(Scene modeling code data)
-*-
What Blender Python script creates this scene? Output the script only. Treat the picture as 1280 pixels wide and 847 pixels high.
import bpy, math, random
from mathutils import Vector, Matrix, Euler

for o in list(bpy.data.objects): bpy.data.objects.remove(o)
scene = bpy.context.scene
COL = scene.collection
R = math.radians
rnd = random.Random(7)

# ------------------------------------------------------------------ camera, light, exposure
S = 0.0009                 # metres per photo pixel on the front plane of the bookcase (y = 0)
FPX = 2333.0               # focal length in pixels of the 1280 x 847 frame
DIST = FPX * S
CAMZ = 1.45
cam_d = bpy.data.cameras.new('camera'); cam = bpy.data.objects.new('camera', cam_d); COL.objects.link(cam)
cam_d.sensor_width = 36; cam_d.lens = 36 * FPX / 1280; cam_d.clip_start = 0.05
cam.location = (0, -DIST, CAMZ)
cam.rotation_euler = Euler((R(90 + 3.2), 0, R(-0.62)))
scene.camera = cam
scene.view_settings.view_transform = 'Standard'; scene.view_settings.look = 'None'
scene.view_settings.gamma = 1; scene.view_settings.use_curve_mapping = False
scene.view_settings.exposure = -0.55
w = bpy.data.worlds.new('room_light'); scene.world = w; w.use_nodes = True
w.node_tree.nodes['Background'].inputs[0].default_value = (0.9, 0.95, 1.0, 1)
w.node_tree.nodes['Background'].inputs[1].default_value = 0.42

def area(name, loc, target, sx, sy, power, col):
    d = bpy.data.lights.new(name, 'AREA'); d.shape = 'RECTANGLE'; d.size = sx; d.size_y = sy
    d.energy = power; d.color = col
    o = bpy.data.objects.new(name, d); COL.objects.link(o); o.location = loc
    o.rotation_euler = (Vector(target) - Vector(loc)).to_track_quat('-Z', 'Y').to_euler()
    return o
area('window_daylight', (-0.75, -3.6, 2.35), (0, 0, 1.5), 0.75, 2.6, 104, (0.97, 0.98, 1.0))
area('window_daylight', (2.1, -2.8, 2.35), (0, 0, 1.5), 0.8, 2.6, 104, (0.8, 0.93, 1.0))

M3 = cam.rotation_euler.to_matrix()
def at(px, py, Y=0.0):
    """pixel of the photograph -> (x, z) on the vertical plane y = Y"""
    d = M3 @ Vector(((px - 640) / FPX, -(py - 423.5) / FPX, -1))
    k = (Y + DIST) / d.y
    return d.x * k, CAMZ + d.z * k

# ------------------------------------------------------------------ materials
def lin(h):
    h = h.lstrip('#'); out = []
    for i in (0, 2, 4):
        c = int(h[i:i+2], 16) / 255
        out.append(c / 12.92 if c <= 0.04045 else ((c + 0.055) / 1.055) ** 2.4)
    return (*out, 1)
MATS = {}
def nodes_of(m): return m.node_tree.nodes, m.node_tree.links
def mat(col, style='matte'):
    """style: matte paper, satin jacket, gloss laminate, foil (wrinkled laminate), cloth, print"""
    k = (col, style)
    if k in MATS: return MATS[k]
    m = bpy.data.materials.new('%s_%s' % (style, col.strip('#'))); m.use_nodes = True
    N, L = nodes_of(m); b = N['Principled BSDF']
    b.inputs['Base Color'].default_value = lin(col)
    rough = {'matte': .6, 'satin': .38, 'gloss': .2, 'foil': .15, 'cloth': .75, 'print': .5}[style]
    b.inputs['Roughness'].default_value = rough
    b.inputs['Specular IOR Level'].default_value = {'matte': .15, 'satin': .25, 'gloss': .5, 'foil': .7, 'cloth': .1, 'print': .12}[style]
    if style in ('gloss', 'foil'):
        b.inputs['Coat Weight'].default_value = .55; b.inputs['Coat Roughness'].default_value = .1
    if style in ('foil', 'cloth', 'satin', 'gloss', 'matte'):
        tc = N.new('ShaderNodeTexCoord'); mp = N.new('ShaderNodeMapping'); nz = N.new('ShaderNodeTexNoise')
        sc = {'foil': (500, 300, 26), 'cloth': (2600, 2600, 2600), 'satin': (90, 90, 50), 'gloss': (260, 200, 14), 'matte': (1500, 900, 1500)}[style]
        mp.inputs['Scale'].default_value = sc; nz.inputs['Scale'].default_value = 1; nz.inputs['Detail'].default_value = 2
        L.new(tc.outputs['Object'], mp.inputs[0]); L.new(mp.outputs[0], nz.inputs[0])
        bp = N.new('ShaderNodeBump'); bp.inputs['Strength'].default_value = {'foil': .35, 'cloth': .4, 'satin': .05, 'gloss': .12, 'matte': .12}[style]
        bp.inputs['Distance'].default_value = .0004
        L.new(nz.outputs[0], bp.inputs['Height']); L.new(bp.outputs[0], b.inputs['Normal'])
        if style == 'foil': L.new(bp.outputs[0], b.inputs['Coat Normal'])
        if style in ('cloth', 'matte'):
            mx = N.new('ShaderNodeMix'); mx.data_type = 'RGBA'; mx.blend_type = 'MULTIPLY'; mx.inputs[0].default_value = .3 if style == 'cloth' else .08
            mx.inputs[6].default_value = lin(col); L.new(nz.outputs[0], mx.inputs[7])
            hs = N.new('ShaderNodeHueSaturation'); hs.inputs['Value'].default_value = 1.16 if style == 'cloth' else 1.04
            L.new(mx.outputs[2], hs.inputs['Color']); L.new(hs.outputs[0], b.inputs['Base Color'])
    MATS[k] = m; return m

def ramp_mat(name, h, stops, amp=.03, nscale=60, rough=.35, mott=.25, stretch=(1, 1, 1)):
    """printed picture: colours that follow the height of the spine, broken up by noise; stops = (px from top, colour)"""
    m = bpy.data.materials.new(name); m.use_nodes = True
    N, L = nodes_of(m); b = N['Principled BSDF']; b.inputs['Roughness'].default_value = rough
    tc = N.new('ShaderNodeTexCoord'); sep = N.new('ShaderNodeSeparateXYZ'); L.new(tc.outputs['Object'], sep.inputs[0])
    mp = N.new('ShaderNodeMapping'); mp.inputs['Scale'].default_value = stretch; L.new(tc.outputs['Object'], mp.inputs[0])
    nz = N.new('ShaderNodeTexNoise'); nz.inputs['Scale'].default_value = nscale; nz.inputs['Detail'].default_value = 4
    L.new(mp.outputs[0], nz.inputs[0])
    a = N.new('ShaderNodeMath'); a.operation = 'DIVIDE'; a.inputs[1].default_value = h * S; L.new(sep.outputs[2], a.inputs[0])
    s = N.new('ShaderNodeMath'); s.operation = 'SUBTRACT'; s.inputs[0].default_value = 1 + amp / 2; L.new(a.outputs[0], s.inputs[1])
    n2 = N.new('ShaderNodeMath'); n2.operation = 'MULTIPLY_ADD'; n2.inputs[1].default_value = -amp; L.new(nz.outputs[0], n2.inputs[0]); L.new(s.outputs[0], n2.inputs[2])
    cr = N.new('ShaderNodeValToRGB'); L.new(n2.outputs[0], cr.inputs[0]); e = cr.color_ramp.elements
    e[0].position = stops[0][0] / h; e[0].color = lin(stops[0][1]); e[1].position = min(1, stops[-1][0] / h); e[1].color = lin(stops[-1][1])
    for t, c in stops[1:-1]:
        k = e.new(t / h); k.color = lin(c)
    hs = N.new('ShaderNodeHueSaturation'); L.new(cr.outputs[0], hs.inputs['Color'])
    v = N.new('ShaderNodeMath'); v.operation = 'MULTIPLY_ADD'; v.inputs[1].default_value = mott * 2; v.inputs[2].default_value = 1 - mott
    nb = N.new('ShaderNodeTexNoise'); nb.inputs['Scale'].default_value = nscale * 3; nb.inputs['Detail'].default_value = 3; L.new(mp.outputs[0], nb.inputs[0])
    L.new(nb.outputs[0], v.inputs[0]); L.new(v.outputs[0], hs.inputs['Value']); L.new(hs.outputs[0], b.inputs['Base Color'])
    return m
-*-
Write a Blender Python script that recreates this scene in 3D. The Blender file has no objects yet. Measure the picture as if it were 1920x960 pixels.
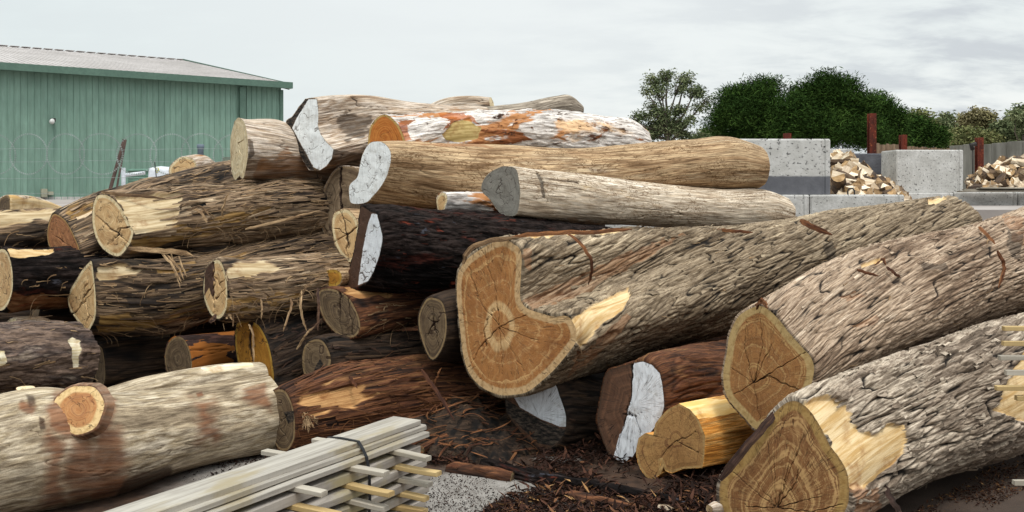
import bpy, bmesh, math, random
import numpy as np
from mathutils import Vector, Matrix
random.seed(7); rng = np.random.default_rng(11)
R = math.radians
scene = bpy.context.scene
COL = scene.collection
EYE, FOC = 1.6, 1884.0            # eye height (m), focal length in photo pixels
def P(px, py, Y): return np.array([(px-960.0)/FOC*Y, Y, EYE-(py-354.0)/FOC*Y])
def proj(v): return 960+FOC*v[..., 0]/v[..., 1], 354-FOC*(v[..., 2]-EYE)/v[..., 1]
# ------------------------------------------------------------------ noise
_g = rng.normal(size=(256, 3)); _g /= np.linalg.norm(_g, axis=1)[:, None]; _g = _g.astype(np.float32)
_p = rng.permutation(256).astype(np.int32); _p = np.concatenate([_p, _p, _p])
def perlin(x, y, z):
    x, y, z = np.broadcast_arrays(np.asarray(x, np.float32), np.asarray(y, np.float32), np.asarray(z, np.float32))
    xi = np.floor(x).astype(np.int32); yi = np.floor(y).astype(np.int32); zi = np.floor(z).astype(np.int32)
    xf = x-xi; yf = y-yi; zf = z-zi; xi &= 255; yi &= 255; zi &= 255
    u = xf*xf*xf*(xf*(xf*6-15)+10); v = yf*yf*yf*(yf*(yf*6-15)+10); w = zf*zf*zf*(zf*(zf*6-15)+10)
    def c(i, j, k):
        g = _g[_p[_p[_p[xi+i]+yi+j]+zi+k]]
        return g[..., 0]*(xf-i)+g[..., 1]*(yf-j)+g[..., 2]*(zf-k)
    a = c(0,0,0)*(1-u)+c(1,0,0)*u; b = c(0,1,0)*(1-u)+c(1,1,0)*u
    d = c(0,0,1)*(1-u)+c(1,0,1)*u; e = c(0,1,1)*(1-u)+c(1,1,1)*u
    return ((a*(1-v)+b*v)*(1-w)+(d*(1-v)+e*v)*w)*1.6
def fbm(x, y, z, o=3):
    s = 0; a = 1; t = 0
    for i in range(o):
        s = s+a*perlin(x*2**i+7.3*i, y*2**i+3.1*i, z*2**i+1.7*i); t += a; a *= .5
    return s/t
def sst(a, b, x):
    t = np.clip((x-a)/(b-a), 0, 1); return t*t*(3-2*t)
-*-
→ Aim
Take the lines above starting at the one containing "Write a Blender" and ending at the one containing "t = np.clip((x-a)/(b-a), 0, 1);", and print them again exactly, without pictures.

→ Completed exercise
Write a Blender Python script that recreates this scene in 3D. The Blender file has no objects yet. Measure the picture as if it were 1920x960 pixels.
import bpy, bmesh, math, random
import numpy as np
from mathutils import Vector, Matrix
random.seed(7); rng = np.random.default_rng(11)
R = math.radians
scene = bpy.context.scene
COL = scene.collection
EYE, FOC = 1.6, 1884.0            # eye height (m), focal length in photo pixels
def P(px, py, Y): return np.array([(px-960.0)/FOC*Y, Y, EYE-(py-354.0)/FOC*Y])
def proj(v): return 960+FOC*v[..., 0]/v[..., 1], 354-FOC*(v[..., 2]-EYE)/v[..., 1]
# ------------------------------------------------------------------ noise
_g = rng.normal(size=(256, 3)); _g /= np.linalg.norm(_g, axis=1)[:, None]; _g = _g.astype(np.float32)
_p = rng.permutation(256).astype(np.int32); _p = np.concatenate([_p, _p, _p])
def perlin(x, y, z):
    x, y, z = np.broadcast_arrays(np.asarray(x, np.float32), np.asarray(y, np.float32), np.asarray(z, np.float32))
    xi = np.floor(x).astype(np.int32); yi = np.floor(y).astype(np.int32); zi = np.floor(z).astype(np.int32)
    xf = x-xi; yf = y-yi; zf = z-zi; xi &= 255; yi &= 255; zi &= 255
    u = xf*xf*xf*(xf*(xf*6-15)+10); v = yf*yf*yf*(yf*(yf*6-15)+10); w = zf*zf*zf*(zf*(zf*6-15)+10)
    def c(i, j, k):
        g = _g[_p[_p[_p[xi+i]+yi+j]+zi+k]]
        return g[..., 0]*(xf-i)+g[..., 1]*(yf-j)+g[..., 2]*(zf-k)
    a = c(0,0,0)*(1-u)+c(1,0,0)*u; b = c(0,1,0)*(1-u)+c(1,1,0)*u
    d = c(0,0,1)*(1-u)+c(1,0,1)*u; e = c(0,1,1)*(1-u)+c(1,1,1)*u
    return ((a*(1-v)+b*v)*(1-w)+(d*(1-v)+e*v)*w)*1.6
def fbm(x, y, z, o=3):
    s = 0; a = 1; t = 0
    for i in range(o):
        s = s+a*perlin(x*2**i+7.3*i, y*2**i+3.1*i, z*2**i+1.7*i); t += a; a *= .5
    return s/t
def sst(a, b, x):
    t = np.clip((x-a)/(b-a), 0, 1); return t*t*(3-2*t)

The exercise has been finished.